===== RECORD EXCERPTS =====

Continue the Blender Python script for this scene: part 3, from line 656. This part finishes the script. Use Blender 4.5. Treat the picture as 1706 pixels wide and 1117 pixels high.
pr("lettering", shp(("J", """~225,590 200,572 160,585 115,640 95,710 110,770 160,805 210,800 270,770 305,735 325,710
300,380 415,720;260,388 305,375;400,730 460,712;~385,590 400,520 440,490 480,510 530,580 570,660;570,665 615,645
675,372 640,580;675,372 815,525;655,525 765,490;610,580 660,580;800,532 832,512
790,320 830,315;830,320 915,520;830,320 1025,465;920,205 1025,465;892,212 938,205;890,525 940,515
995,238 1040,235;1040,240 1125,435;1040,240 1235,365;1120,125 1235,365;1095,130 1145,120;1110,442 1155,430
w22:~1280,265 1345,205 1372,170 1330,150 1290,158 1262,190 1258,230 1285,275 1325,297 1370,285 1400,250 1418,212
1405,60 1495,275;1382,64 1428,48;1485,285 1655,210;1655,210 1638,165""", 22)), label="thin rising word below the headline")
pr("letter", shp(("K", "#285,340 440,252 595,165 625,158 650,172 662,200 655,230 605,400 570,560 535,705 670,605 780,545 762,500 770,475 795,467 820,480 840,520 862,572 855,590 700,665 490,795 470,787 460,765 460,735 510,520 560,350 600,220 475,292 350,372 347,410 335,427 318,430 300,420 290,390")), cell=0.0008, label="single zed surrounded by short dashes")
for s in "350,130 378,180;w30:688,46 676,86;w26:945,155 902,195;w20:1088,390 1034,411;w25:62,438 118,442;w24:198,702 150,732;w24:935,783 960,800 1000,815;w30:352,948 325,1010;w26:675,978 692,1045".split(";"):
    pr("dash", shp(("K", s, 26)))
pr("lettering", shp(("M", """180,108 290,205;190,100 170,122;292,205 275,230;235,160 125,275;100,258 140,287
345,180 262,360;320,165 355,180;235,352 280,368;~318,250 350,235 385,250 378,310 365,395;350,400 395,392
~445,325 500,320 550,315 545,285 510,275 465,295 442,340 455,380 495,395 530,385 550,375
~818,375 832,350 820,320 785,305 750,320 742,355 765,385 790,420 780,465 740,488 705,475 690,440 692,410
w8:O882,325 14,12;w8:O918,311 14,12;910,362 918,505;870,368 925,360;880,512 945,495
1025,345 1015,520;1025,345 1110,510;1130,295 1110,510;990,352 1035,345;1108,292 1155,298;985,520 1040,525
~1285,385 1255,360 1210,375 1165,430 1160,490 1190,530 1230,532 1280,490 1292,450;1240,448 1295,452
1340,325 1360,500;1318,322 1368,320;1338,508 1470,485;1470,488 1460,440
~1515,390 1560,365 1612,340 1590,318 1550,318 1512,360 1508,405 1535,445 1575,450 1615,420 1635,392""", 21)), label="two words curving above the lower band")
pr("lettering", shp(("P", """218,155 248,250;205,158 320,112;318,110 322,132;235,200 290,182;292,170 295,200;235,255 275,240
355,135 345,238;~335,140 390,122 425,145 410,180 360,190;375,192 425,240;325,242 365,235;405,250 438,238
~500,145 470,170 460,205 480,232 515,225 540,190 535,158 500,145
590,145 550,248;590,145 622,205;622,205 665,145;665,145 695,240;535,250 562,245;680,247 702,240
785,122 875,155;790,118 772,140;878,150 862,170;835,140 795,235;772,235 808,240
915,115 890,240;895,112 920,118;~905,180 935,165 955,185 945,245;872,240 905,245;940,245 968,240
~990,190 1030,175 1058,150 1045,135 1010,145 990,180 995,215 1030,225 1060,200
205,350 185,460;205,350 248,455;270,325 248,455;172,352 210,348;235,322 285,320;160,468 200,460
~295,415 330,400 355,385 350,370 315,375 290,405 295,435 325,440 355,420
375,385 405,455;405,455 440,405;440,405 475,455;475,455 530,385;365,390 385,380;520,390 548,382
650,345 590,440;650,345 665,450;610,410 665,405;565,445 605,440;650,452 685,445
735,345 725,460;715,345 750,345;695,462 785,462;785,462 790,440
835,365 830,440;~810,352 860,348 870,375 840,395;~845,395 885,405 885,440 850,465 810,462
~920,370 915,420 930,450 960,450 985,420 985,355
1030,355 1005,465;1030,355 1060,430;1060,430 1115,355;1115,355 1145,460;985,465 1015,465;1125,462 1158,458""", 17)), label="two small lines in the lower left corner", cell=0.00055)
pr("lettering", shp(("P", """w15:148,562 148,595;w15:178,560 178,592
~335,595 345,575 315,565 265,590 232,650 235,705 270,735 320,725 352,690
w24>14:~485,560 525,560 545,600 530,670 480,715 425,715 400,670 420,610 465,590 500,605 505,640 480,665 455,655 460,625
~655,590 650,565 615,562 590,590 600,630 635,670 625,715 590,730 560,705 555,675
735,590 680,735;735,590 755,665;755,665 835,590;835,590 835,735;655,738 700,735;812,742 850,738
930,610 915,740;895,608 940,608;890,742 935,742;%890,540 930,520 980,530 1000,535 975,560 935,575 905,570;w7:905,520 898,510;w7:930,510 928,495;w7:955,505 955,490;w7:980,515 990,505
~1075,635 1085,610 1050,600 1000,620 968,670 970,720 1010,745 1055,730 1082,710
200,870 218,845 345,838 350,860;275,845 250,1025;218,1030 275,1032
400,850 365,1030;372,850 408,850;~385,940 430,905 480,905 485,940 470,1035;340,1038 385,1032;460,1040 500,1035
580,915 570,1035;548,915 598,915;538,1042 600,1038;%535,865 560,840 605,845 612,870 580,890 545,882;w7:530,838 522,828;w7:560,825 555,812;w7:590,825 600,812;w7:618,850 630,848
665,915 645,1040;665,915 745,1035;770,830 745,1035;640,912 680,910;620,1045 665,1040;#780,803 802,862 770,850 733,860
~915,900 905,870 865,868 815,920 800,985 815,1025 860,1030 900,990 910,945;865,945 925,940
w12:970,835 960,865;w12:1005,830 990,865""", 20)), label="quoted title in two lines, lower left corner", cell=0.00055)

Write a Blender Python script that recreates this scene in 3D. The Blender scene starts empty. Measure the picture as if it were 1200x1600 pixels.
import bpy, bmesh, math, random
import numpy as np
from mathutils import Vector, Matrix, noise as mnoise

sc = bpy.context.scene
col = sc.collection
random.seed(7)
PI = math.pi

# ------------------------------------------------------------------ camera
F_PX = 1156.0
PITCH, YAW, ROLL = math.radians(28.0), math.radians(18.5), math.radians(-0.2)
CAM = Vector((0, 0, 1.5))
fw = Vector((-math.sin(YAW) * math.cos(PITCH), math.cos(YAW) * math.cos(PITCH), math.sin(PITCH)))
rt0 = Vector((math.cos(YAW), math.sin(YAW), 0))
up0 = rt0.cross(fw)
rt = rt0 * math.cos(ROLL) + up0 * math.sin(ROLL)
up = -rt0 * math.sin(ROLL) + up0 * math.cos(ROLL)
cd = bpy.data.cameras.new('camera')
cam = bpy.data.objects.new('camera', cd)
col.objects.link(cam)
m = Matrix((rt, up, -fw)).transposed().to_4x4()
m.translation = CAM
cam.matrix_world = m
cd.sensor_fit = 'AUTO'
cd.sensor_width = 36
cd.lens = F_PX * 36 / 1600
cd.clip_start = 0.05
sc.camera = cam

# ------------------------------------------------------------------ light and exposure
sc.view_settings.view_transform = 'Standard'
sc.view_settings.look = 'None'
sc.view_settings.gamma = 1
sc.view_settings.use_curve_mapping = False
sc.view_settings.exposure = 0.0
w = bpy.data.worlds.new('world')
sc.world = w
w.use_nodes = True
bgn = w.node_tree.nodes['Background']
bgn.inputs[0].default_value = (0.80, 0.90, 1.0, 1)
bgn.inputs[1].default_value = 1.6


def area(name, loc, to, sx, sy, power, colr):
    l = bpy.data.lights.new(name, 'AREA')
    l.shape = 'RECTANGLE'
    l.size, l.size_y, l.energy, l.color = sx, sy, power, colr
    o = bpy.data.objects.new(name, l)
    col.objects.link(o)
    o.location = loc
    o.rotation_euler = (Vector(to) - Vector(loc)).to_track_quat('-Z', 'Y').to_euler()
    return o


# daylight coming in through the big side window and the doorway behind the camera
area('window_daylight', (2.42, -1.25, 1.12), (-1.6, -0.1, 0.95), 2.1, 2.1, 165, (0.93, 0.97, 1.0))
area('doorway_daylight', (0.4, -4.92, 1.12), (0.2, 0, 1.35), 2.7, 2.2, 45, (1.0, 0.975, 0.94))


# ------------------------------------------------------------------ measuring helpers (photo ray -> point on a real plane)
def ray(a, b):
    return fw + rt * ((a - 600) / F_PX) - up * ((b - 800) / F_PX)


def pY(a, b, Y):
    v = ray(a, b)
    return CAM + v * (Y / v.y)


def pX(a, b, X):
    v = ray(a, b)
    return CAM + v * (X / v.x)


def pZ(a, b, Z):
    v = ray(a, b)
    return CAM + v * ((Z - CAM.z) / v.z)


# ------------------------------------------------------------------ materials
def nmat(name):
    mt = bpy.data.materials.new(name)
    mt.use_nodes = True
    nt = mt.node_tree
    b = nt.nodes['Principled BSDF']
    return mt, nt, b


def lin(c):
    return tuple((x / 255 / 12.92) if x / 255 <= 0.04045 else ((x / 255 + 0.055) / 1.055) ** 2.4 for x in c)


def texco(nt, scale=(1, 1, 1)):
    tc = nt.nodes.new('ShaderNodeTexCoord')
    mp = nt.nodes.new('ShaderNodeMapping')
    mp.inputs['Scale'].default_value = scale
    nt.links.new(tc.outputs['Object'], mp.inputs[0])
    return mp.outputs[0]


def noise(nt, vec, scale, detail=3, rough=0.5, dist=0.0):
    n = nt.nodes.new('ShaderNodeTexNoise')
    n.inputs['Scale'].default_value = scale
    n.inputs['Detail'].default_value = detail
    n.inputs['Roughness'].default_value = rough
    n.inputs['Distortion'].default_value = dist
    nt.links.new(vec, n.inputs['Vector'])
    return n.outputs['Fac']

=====

**REQUIRED TASK**
Reproduce verbatim the lines above, from the line with "Write a Blender" through the line with "PI = math.pi".

**IN RESPONSE**
Write a Blender Python script that recreates this scene in 3D. The Blender scene starts empty. Measure the picture as if it were 1200x1600 pixels.
import bpy, bmesh, math, random
import numpy as np
from mathutils import Vector, Matrix, noise as mnoise

sc = bpy.context.scene
col = sc.collection
random.seed(7)
PI = math.pi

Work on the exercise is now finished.